多摩川の水面は、昔は今よりずっと高く、しかも堤防は低くて所々とぎれていた。上流の深い森林のおかげで、多少の雨なら急激に増水することもなかったが、年に2、3回は大水が出て渡船場がとまり、年に一度ぐらい千町耕地いっぱいに水面があがってきた。人家が全くない千町耕地は、増水した時、遊水池の役割を担ったといえる。しかし明治末年頃の大洪水はものすごかった。千町耕地を西にのぞむ荒井昌平家では、昌平さんの母親が嫁いで来て日も浅いころ、障子の桟まで浸水し、畳を上げて、家の中を舟で漕いであるいたそうである。
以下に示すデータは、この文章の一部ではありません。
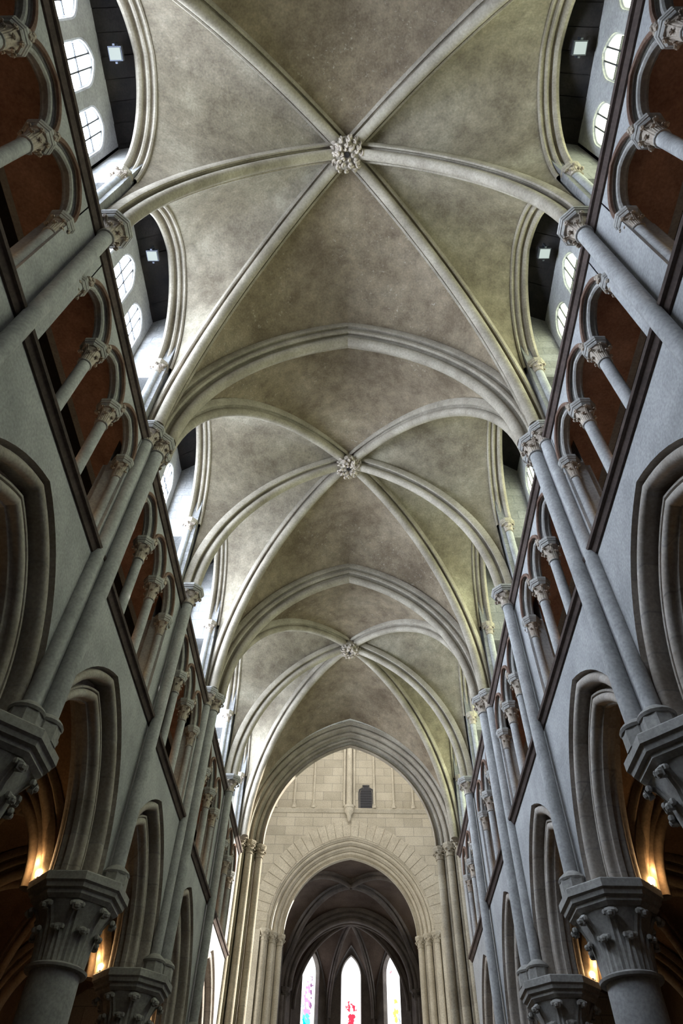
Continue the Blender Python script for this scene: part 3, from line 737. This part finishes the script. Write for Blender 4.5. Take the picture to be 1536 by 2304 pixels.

 北多摩郡農会報によると明治40年8月24・5日の洪水は、上流拝島から下流砧まで「実に50年以来の大災害」であった。本橋兼吉さんは和泉地区で、土手が流され始め、「ひびのいったところからドカンドカンと崩れ」る瞬間を、友だちと一緒に目撃したという。西河原公園から狛江高校の一帯は湖のようになり、田んぼは砂利山になってしまった。狛江村の被害面積は、全村の三分の一に近い。
 この時、猪方では、濁水が奔流して来ないように、猪方用水をもとの江戸屋の店のところでせき止めた。しかしこの堰を越えた水が、猪方の台地の上を縦走して、静かに小川盛光さんの家の庭先まで流れ込んできた。井戸に入らないよう庭を掘って清水川へ落としたという。一方、猪方用水を止めた処置で、水が逆流し和泉の被害が一層大きくなったという抗議の文書も残っている。
 この大決壊の補修も終えない明治43年8月、また大洪水が襲った。
 柳沢(やぎさ)の市川常吉さんは、二度とも床下すれすれの浸水で庭に舟が入って来たという。田中の石井干城さんの家は床上45センチの柱のしみが、洪水の跡として残り、また泉龍寺の弁財天池の石の祠の屋根が見えかくれしていたという話も聞く。この時の川普請で、十幹森(とうかんもり)(東和泉1-34付近)の三つの塚は、赤土を皆運んでしまい、今は跡形もない。